Task material:
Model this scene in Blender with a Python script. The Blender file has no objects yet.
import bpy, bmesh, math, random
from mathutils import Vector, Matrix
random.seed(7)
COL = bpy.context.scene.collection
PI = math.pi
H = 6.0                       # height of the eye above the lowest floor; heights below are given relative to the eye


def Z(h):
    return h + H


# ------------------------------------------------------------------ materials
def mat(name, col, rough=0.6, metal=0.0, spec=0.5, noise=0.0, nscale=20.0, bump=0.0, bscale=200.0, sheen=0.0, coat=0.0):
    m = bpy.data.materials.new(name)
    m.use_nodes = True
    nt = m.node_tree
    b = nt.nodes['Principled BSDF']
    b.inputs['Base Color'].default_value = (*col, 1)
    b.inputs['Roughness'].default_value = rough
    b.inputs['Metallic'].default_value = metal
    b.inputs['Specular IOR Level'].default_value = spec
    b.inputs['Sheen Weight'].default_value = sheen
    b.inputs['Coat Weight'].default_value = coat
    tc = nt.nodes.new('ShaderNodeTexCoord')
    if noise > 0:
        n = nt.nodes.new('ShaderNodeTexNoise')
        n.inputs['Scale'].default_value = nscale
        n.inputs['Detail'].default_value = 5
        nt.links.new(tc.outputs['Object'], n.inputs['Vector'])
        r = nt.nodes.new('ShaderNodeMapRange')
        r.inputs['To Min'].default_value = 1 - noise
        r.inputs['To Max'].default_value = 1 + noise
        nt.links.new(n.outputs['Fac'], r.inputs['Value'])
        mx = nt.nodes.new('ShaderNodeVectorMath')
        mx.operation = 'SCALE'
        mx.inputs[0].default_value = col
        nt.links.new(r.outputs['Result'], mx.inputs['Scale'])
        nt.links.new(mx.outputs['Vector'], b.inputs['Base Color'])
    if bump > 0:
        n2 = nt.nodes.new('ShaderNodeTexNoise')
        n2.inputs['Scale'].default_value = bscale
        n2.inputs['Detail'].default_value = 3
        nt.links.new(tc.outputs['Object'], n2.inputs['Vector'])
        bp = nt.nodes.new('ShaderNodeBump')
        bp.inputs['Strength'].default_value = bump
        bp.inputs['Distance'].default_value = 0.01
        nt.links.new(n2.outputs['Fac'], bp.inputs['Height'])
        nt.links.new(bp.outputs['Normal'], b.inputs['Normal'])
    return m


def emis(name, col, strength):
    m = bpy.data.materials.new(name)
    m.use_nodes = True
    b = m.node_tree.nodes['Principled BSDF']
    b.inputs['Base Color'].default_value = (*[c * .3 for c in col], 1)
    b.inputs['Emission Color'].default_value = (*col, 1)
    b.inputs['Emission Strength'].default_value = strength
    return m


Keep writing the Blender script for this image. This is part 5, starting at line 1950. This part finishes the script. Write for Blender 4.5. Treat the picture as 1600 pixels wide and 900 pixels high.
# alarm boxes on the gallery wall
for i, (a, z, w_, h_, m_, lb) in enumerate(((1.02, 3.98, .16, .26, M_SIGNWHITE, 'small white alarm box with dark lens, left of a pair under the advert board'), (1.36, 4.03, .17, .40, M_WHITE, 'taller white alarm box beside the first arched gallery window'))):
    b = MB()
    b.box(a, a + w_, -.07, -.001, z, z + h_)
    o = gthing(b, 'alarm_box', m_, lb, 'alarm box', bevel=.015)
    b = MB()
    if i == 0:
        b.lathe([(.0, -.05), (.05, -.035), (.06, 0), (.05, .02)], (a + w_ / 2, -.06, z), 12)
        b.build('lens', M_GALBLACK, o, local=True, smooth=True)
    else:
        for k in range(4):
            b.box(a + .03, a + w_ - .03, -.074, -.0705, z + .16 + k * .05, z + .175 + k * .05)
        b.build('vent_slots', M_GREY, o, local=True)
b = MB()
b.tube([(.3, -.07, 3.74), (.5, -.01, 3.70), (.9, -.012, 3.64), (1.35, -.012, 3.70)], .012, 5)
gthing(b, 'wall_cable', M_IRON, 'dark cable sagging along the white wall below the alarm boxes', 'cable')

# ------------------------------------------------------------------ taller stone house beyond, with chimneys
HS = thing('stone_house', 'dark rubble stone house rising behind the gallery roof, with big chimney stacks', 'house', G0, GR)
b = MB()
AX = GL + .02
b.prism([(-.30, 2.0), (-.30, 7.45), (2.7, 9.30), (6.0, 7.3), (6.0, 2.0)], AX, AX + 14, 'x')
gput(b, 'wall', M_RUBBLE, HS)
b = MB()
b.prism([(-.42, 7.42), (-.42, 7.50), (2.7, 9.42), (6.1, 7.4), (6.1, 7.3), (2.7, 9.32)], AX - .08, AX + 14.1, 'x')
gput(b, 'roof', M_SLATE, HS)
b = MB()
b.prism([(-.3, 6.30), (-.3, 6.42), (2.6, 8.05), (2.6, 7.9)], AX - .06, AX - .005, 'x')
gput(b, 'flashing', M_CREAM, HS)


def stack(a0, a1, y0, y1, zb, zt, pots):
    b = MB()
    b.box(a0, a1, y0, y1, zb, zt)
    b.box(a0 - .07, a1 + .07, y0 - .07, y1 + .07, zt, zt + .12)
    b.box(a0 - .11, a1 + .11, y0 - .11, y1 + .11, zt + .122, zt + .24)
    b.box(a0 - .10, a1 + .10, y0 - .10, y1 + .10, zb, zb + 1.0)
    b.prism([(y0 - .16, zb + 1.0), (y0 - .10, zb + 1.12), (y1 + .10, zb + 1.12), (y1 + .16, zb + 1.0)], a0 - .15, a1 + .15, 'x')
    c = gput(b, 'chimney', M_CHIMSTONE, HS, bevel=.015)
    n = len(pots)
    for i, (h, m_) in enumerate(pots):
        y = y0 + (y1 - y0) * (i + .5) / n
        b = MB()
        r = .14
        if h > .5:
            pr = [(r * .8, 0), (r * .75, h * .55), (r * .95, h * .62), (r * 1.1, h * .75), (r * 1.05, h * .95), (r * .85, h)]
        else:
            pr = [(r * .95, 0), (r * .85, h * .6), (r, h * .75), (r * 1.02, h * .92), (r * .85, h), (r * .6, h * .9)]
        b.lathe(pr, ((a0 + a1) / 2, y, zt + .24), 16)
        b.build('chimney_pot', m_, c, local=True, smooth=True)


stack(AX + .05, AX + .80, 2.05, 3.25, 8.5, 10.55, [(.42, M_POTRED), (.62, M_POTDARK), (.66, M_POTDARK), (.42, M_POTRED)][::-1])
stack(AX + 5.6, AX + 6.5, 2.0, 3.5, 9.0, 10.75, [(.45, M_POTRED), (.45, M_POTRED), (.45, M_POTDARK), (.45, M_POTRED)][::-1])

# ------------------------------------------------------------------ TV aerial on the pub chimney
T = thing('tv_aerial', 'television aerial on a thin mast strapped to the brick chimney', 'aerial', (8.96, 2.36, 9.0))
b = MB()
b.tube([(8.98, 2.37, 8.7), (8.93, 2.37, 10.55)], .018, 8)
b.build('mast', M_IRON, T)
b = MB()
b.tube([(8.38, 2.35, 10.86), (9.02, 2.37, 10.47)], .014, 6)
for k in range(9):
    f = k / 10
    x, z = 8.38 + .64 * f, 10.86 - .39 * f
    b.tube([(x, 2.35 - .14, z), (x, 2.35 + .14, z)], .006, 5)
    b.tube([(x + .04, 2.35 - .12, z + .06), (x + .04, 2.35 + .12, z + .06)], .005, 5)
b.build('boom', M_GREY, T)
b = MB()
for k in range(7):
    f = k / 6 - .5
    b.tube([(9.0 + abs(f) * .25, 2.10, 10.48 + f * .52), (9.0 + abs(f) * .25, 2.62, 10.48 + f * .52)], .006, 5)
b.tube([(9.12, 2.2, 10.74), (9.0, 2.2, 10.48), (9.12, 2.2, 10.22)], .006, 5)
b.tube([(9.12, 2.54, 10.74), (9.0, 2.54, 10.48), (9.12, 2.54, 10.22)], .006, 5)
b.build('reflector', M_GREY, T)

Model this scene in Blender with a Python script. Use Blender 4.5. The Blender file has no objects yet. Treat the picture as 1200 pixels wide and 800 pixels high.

Task instructions: Copy the records above exactly, from the first line through the line containing "return h + H", and include nothing else.

Task solution:
Model this scene in Blender with a Python script. The Blender file has no objects yet.
import bpy, bmesh, math, random
from mathutils import Vector, Matrix
random.seed(7)
COL = bpy.context.scene.collection
PI = math.pi
H = 6.0                       # height of the eye above the lowest floor; heights below are given relative to the eye


def Z(h):
    return h + H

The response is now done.